La réponse de Jean-Marc Ayrault ne s’est pas faite attendre, et c’est un fin de non-recevoir qu’il a adressée à son prédécesseur : "quand je pense que François Fillon, qui a été Premier ministre, demande une commission d'enquête sur une affaire judiciaire en cours, mais je me demande où il habite! Nous n'avons pas la même conception de la République et de l'indépendance des pouvoirs". Quant à la requête des élus UMP, la tonalité de sa réponse est la même : "demander au Parlement de s'occuper des affaires de justice, mais dans quelle République sommes-nous ?", s’est-il interrogé.
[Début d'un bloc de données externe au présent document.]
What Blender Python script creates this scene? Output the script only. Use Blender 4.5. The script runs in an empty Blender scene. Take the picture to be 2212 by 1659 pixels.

>> ACTE 4 - Ayrault reconnaît que Taubira était au courant

"Je n'avais pas l'information" que Nicolas Sarkozy et son avocat étaient écoutés, avait assuré Christiane Taubira au 20 heures de TF1, lundi soir. Mardi, le Canard Enchaîné a affirmé le contraire, ce que Jean-Marc Ayrault a confirmé un peu plus tard sur France 2. L’exécutif "n'a pas appris le contenu des écoutes" judiciaires visant Nicolas Sarkozy, mais connaissait leur existence depuis le 26 février, date de l'ouverture d'une information judiciaire, a reconnu le Premier ministre. "La garde des Sceaux a reçu une information, que j'ai eue moi-même ensuite, qu'il y avait une nouvelle information judiciaire qui avait été ouverte sur des faits extrêmement graves. C'est à cette occasion qu'on l'a appris.

Jean-Marc Ayrault a par ailleurs expliqué que les deux juges qui enquêtent depuis avril 2013 sur un éventuel financement par la Libye de la campagne présidentielle de 2007 de Nicolas Sarkozy avaient "découvert des faits nouveaux n'ayant rien à voir avec leur saisine". Ces faits nouveaux sont apparus, a dit le Premier ministre, "grâce aux écoutes (sur lesquelles) nous n'avions pas d'information ni sur le contenu ni sur leur opportunité". "Nous ne savions pas que les écoutes étaient diligentées", a-t-il insisté.